African Cybersecurity Forum : à quand la souveraineté numérique africaine ?
Alors que les cybermenaces se multiplient à l’échelle mondiale, l’Afrique se mobilise pour renforcer la résilience de son espace numérique. Organisé à Rabat, l’African Cybersecurity Forum place cette année l’intelligence artificielle (IA) au cœur des stratégies de protection et de développement. Mais si l’IA offre des opportunités majeures, elle pose aussi des défis éthiques et réglementaires que les acteurs africains doivent adresser sans tarder.
La transformation numérique du continent africain s’accélère, rendant la cybersécurité plus stratégique que jamais. Avec l’explosion des services bancaires en ligne, du e-gouvernement et des infrastructures critiques connectées, les cyberattaques se sont intensifiées, ciblant les données sensibles des citoyens et des entreprises.
L’organisation de l’African Cybersecurity Forum à Rabat, sous l’égide de la Direction Générale de la Sécurité des Systèmes d’Information (DGSSI) et en partenariat avec Smart Africa, répond à cette urgence. L’événement, qui rassemble plus de 900 participants de 29 pays, met en avant l’intelligence artificielle et le cloud de confiance comme solutions essentielles pour la résilience numérique.
«Le Maroc, sous l’impulsion de Sa Majesté le Roi Mohammed VI, est convaincu que la prospérité de l’Afrique repose sur la solidarité et la coopération Sud-Sud», a rappelé Abdeltif Loudiyi, ministre délégué chargé de l’Administration de la Défense Nationale, lors de la séance d’ouverture.
Le Royaume, à travers la DGSSI, joue un rôle de premier plan dans la construction d’une stratégie panafricaine de cybersécurité, insistant sur la nécessité de développer des capacités locales et de mutualiser les expertises.
L’IA, rempart ou risque supplémentaire ?
Si l’intelligence artificielle offre des capacités inédites en matière de cybersécurité, notamment pour la détection des menaces et l’automatisation de la protection des réseaux, elle pose aussi des questions critiques. Selon un avis récent du Conseil économique, social et environnemental (CESE), le déploiement de l’IA au Maroc nécessite un cadre réglementaire adapté et une stratégie claire pour éviter les risques de discrimination algorithmique et de violation des données personnelles. L’éthique et la souveraineté numérique sont au cœur des débats.
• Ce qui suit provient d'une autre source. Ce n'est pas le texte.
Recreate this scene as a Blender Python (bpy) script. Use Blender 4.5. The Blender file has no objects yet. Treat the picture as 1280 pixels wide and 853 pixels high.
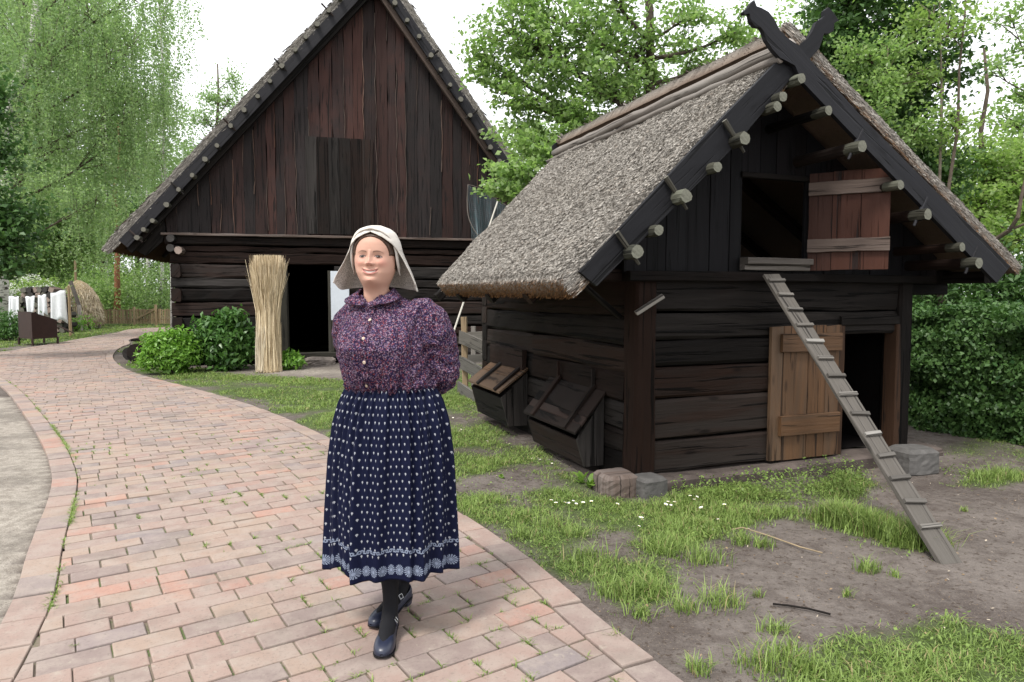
import bpy, math, random
import numpy as np
from mathutils import Vector, Matrix
PI = math.pi
rnd = random.Random(7)
NR = np.random.default_rng(11)
scene = bpy.context.scene
COL = scene.collection

# ------------------------------------------------------------------ camera
F = 853.33; CX, CY = 640.0, 426.5; CAMH = 1.42
PITCH = math.atan(56.5 / F)
cp, sp = math.cos(PITCH), math.sin(PITCH)
def ray(px, py):
    a = (px - CX) / F; b = -(py - CY) / F
    return Vector((a, cp + b * sp, -sp + b * cp))
def G(px, py, z=0.0):
    d = ray(px, py); k = (z - CAMH) / d.z
    return Vector((d.x * k, d.y * k, z))
def P(px, py, Y):
    d = ray(px, py); k = Y / d.y
    return Vector((d.x * k, Y, CAMH + d.z * k))
def on_plane(px, py, o, n):
    d = ray(px, py); c = Vector((0, 0, CAMH))
    k = (o - c).dot(n) / d.dot(n)
    return c + d * k

cam_d = bpy.data.cameras.new('camera'); cam = bpy.data.objects.new('camera', cam_d); COL.objects.link(cam)
cam.location = (0, 0, CAMH); cam.rotation_euler = (PI / 2 - PITCH, 0, 0)
cam_d.lens = 24.0; cam_d.sensor_width = 36.0; cam_d.clip_end = 2000; cam_d.clip_start = 0.05
scene.camera = cam

# ------------------------------------------------------------------ nodes helpers
class NT:
    def __init__(s, mat):
        s.t = mat.node_tree; s.n = s.t.nodes; s.l = s.t.links
    def add(s, typ, **kw):
        n = s.n.new(typ)
        for k, v in kw.items():
            setattr(n, k, v)
        return n
    def put(s, sock, v):
        if hasattr(v, 'is_linked') or isinstance(v, bpy.types.NodeSocket):
            s.l.new(v, sock)
        else:
            if isinstance(v, (tuple, list)) and len(v) == 3 and sock.type == 'RGBA': v = (*v, 1)
            sock.default_value = v
    def m(s, op, a, b=None, c=None, clamp=False):
        n = s.n.new('ShaderNodeMath'); n.operation = op; n.use_clamp = clamp
        s.put(n.inputs[0], a)
        if b is not None: s.put(n.inputs[1], b)
        if c is not None: s.put(n.inputs[2], c)
        return n.outputs[0]
    def mix(s, f, a, b, typ='MIX'):
        n = s.n.new('ShaderNodeMix'); n.data_type = 'RGBA'; n.blend_type = typ
        s.put(n.inputs[0], f); s.put(n.inputs[6], a); s.put(n.inputs[7], b)
        return n.outputs[2]
    def ramp(s, f, lo, hi, smooth=True):
        n = s.n.new('ShaderNodeMapRange'); n.clamp = True
        if smooth: n.interpolation_type = 'SMOOTHSTEP'
        s.put(n.inputs[0], f); n.inputs[1].default_value = lo; n.inputs[2].default_value = hi
        n.inputs[3].default_value = 0; n.inputs[4].default_value = 1
        return n.outputs[0]
    def noise(s, vec, scale, detail=4, rough=.55, dist=0.0, out=0):
        n = s.n.new('ShaderNodeTexNoise')
        if vec is not None: s.l.new(vec, n.inputs['Vector'])
        n.inputs['Scale'].default_value = scale; n.inputs['Detail'].default_value = detail
        n.inputs['Roughness'].default_value = rough; n.inputs['Distortion'].default_value = dist
        return n.outputs[out]
    def vor(s, vec, scale, feature='F1', out='Distance', rand=1.0):
        n = s.n.new('ShaderNodeTexVoronoi'); n.feature = feature
        if vec is not None: s.l.new(vec, n.inputs['Vector'])
        n.inputs['Scale'].default_value = scale; n.inputs['Randomness'].default_value = rand
        return n.outputs[out]
    def mapping(s, vec, sc=(1, 1, 1), loc=(0, 0, 0)):
        n = s.n.new('ShaderNodeMapping'); s.l.new(vec, n.inputs[0])
        s.put(n.inputs['Scale'], sc) if not isinstance(sc, tuple) else setattr(n.inputs['Scale'], 'default_value', sc)
        n.inputs['Location'].default_value = loc
        return n.outputs[0]
    def attr(s, name='Col'):
        n = s.n.new('ShaderNodeAttribute'); n.attribute_name = name
        return n.outputs['Color']
    def sep(s, c):
        n = s.n.new('ShaderNodeSeparateColor'); s.l.new(c, n.inputs[0]); return n.outputs
    def xyz(s, c):
        n = s.n.new('ShaderNodeSeparateXYZ'); s.l.new(c, n.inputs[0]); return n.outputs
    def comb(s, x, y, z=0.0):
        n = s.n.new('ShaderNodeCombineXYZ'); s.put(n.inputs[0], x); s.put(n.inputs[1], y); s.put(n.inputs[2], z); return n.outputs[0]
    def bump(s, h, strength=.5, dist=.01):
        n = s.n.new('ShaderNodeBump'); s.l.new(h, n.inputs['Height'])
        n.inputs['Strength'].default_value = strength; n.inputs['Distance'].default_value = dist
        return n.outputs[0]
def mat_new(name):
    m = bpy.data.materials.new(name); m.use_nodes = True
    t = NT(m); bs = t.n['Principled BSDF']
    return m, t, bs
def put(t, bs, **kw):
    names = {'col': 'Base Color', 'rough': 'Roughness', 'nor': 'Normal', 'spec': 'Specular IOR Level', 'metal': 'Metallic',
             'sub': 'Subsurface Weight', 'sheen': 'Sheen Weight', 'alpha': 'Alpha'}
    for k, v in kw.items():
        t.put(bs.inputs[names[k]], v)

def texco(t, out='Object'):
    return t.add('ShaderNodeTexCoord').outputs[out]

def wood(name, dark, light, warm, k_warm=.5, grain=1.0, rough=.8, grey=None, bumps=.6, spec=.25):
    """UV: u metres along the piece, v metres across it. Col.r/.g random per piece, Col.b = end grain."""
    m, t, bs = mat_new(name)
    uv = texco(t, 'UV'); a = t.sep(t.attr())
    g1 = t.noise(t.mapping(uv, (1.6, 38 * grain, 1)), 1.0, 6, .62, .35)
    g2 = t.noise(t.mapping(uv, (.7, 9 * grain, 1), (3, 7, 0)), 1.0, 4, .6, 1.2)
    crack = t.ramp(t.noise(t.mapping(uv, (.9, 30 * grain, 1), (9, 2, 0)), 1.0, 3, .5, .8), .36, .42)
    blot = t.noise(uv, 2.3, 4, .6)
    kn = t.vor(t.mapping(uv, (2.2, 7, 1)), 1.0)
    knot = t.ramp(kn, .05, .16)
    c = t.mix(g1, dark, light)
    wf = t.m('MULTIPLY', t.ramp(t.m('ADD', t.m('MULTIPLY', blot, .55), t.m('MULTIPLY', a[0], .75)), .48, 1.0), k_warm)
    c = t.mix(wf, c, t.mix(g2, warm, tuple(x * .45 for x in warm)))
    if grey is not None:
        c = t.mix(t.m('MULTIPLY', t.ramp(t.m('ADD', t.m('MULTIPLY', g2, .8), t.m('MULTIPLY', a[1], .5)), .55, 1.05), .75), c, grey)
    c = t.mix(t.m('MULTIPLY', t.m('SUBTRACT', 1.0, crack), .8), c, tuple(x * .25 for x in dark))
    c = t.mix(t.m('MULTIPLY', t.m('SUBTRACT', 1.0, knot), .6), c, tuple(x * .3 for x in dark))
    hv = t.m('ADD', t.m('MULTIPLY', a[1], .7), .65)
    c = t.mix(1.0, c, t.comb(hv, hv, hv), 'MULTIPLY')
    # end grain: rings
    e = t.mix(t.noise(uv, 55, 3, .6), tuple(min(1, x * 2.2 + .05) for x in light), light)
    c = t.mix(a[2], c, e)
    h = t.m('ADD', t.m('MULTIPLY', g1, .6), t.m('ADD', t.m('MULTIPLY', crack, .8), t.m('MULTIPLY', g2, .5)))
    put(t, bs, col=c, rough=t.m('ADD', t.m('MULTIPLY', g2, .25), rough - .12), nor=t.bump(h, bumps, .012), spec=spec)
    return m

def plain(name, col, rough=.7, spec=.3, metal=0.0, var=.25, scale=30, bump=.2, bdist=.003):
    m, t, bs = mat_new(name)
    o = texco(t); n = t.noise(o, scale, 5, .6)
    n2 = t.noise(o, scale * .12, 3, .5)
    f = t.m('ADD', t.m('MULTIPLY', n, .6), t.m('MULTIPLY', n2, .4))
    c = t.mix(t.ramp(f, .3, .7), tuple(x * (1 - var) for x in col), tuple(min(1, x * (1 + var)) for x in col))
    put(t, bs, col=c, rough=rough, spec=spec, metal=metal, nor=t.bump(n, bump, bdist))
    return m

def leafmat(name, a, b, trans=.35, rough=.45, spec=.35, twig=None):
    """Col.r random per leaf, Col.g random hue."""
    m, t, bs = mat_new(name)
    s = t.sep(t.attr())
    c = t.mix(s[0], a, b)
    c = t.mix(t.m('MULTIPLY', s[1], .35), c, tuple(x * y for x, y in zip(b, (1.15, 1.02, .8))))
    put(t, bs, col=c, rough=rough, spec=spec)
    tr = t.add('ShaderNodeBsdfTranslucent'); t.l.new(t.mix(1.0, c, (1.08, 1.25, .8), 'MULTIPLY'), tr.inputs[0])
    ms = t.add('ShaderNodeMixShader'); ms.inputs[0].default_value = trans
    t.l.new(bs.outputs[0], ms.inputs[1]); t.l.new(tr.outputs[0], ms.inputs[2])
    t.l.new(ms.outputs[0], t.n['Material Output'].inputs[0])
    return m

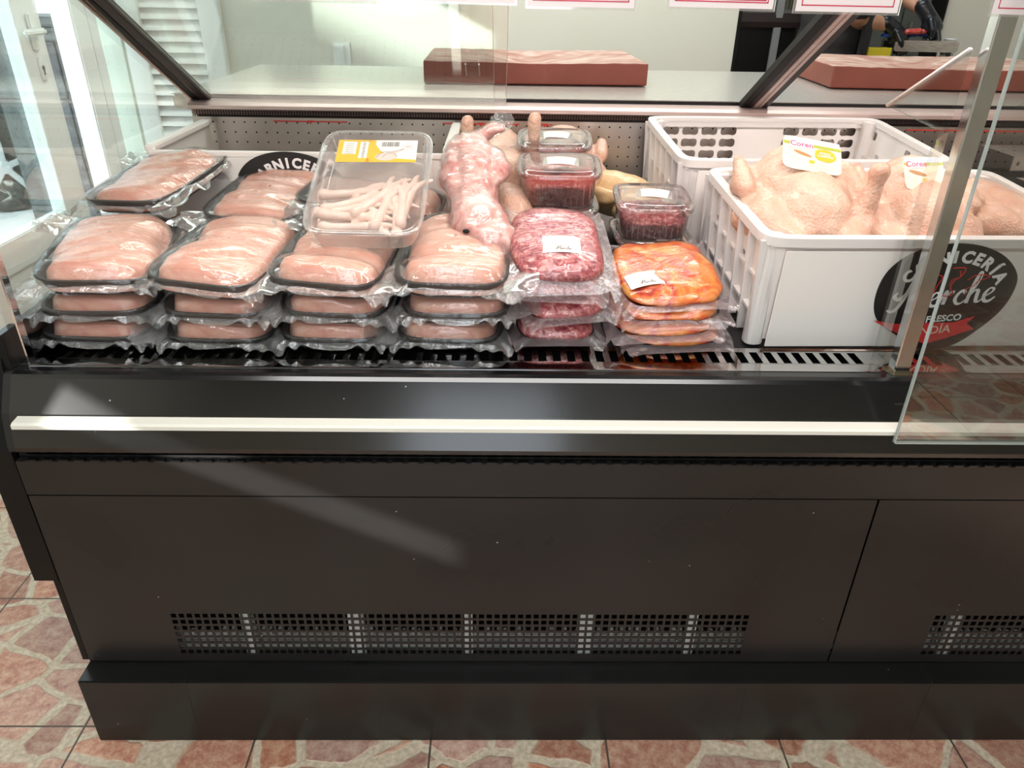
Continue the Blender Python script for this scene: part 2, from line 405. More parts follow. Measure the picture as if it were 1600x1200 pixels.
def stroke(bm, pts, widths, z=0.0, up=Vector((0, 0, 1))):
    """flat ribbon stroke in xy with variable width (catmull-rom)"""
    P = [Vector((p[0], p[1])) for p in pts]
    dense = []; W = []
    for i in range(len(P) - 1):
        p0 = P[max(i - 1, 0)]; p1 = P[i]; p2 = P[i + 1]; p3 = P[min(i + 2, len(P) - 1)]
        for k in range(6):
            t = k / 6
            dense.append(0.5 * ((2 * p1) + (p2 - p0) * t + (2 * p0 - 5 * p1 + 4 * p2 - p3) * t * t + (3 * p1 - p0 - 3 * p2 + p3) * t ** 3))
            W.append(widths[i] + (widths[i + 1] - widths[i]) * t)
    dense.append(P[-1]); W.append(widths[-1])
    prev = None
    for i, p in enumerate(dense):
        d = dense[min(i + 1, len(dense) - 1)] - dense[max(i - 1, 0)]
        if d.length < 1e-9: d = Vector((1, 0))
        d.normalize(); nrm = Vector((-d.y, d.x)) * W[i] / 2
        a = bm.verts.new((p.x + nrm.x, p.y + nrm.y, z)); b = bm.verts.new((p.x - nrm.x, p.y - nrm.y, z))
        if prev: bm.faces.new((prev[0], prev[1], b, a))
        prev = (a, b)
def script_word(scale=1.0, z=0.0, bold=1.0):
    """hand-lettered brush script: Merche. unit = x-height; baseline y=0"""
    bm = bmesh.new(); t, k = 0.10 * bold, 0.26 * bold
    S = lambda p, w_: stroke(bm, [(a * scale, b * scale) for a, b in p], [c * scale for c in w_], z)
    # M with a looping entry
    S([(0.1, 1.3), (-.1, 1.0), (0.25, 0.75), (0.75, 1.25), (1.05, 2.0), (1.0, 2.3)], [t, k, k, k, k, t])
    S([(1.0, 2.3), (0.75, 1.3), (0.3, 0.2), (-.1, -.15), (-.45, .0)], [t, k, k, k, t])
    S([(1.0, 2.3), (1.2, 1.4), (1.15, .6)], [k, k, t])
    S([(1.15, .6), (1.7, 1.6), (2.2, 2.2)], [t, t, k])
    S([(2.2, 2.2), (1.9, 1.2), (1.75, .3), (2.0, 0.0), (2.35, .25)], [k, k, k, k, t])
    def e(x):
        S([(x, .35), (x + .5, .65), (x + .62, .92), (x + .35, 1.0), (x + .08, .6), (x + .12, .12), (x + .45, 0), (x + .85, .3)], [t, t, k * .8, t, k, k, k * .8, t])
    e(2.35)
    S([(3.15, .3), (3.4, .95), (3.5, 1.02), (3.55, .85)], [t, k * .8, k * .8, t]); S([(3.5, 1.0), (3.45, .5), (3.38, .05)], [t, k, k]); S([(3.42, .5), (3.75, .95), (4.0, .95)], [t, t, k])
    S([(4.75, .8), (4.6, 1.0), (4.3, .8), (4.15, .35), (4.35, .02), (4.65, .05), (4.95, .35)], [k, k * .8, k * .8, k, k * .8, t, t])
    S([(4.95, .35), (5.4, 1.3), (5.62, 2.1), (5.45, 2.25), (5.25, 1.6), (5.05, .6), (4.98, 0)], [t, t, t, k * .7, k, k, k])
    S([(5.05, .45), (5.35, .9), (5.6, .9), (5.6, .5), (5.62, .1), (5.85, .05), (6.1, .35)], [t, t, k, k, k, t, t])
    e(6.05)
    return bm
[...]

Parmi les recommandations du CESE, figure la création d’un fonds d’investissement public-privé pour soutenir l’innovation en IA et en cybersécurité. L’objectif est de permettre aux pays africains de développer leurs propres solutions et de ne pas dépendre exclusivement des technologies étrangères.
Par ailleurs, l’ouverture des données publiques, en respectant les normes internationales de protection des informations personnelles, est jugée essentielle pour l’essor d’une IA responsable sur le continent.
D’autres initiatives sont également discutées, telles que la formation de cadres spécialisés en intelligence artificielle appliquée à la cybersécurité, ou encore la mise en place de partenariats entre institutions académiques africaines et centres de recherche internationaux. Ces efforts visent à combler le manque de compétences techniques et à garantir une adoption maîtrisée des nouvelles technologies dans un contexte sécurisé.
Vers une stratégie africaine commune ?
Le Forum de Rabat est une occasion unique pour les pays africains de coordonner leurs efforts face aux cybermenaces croissantes. La réunion du réseau africain des Autorités Nationales de Cybersécurité (ANCA) et la rencontre de haut niveau organisée par Smart Africa sur l’IA montrent la volonté des dirigeants d’inscrire ces enjeux dans une dynamique régionale.
L’ambition affichée est de développer une autonomie technologique africaine, condition indispensable à la sécurisation du cyberespace du continent.
En définitive, si l’African Cybersecurity Forum marque une étape importante, il reste encore beaucoup à faire pour structurer une stratégie commune et garantir une utilisation sûre et éthique de l’IA en Afrique. La mise en place de cadres législatifs cohérents, le développement de compétences locales et la consolidation d’une infrastructure numérique résiliente sont autant de défis à relever pour un avenir numérique sécurisé et autonome.
Abdeltif Loudiyi
Ministre délégué chargé de l’Administration de la défense nationale
«Le Maroc, sous l’impulsion de Sa Majesté le Roi Mohammed VI, est convaincu que la prospérité de l’Afrique repose sur la solidarité et la coopération Sud-Sud (…) Cette coopération panafricaine est de nature à favoriser l’émergence d’un cyberespace résilient et à promouvoir un environnement numérique sûr, ainsi qu’à soutenir les efforts des gouvernements dans le domaine de la transformation numérique.»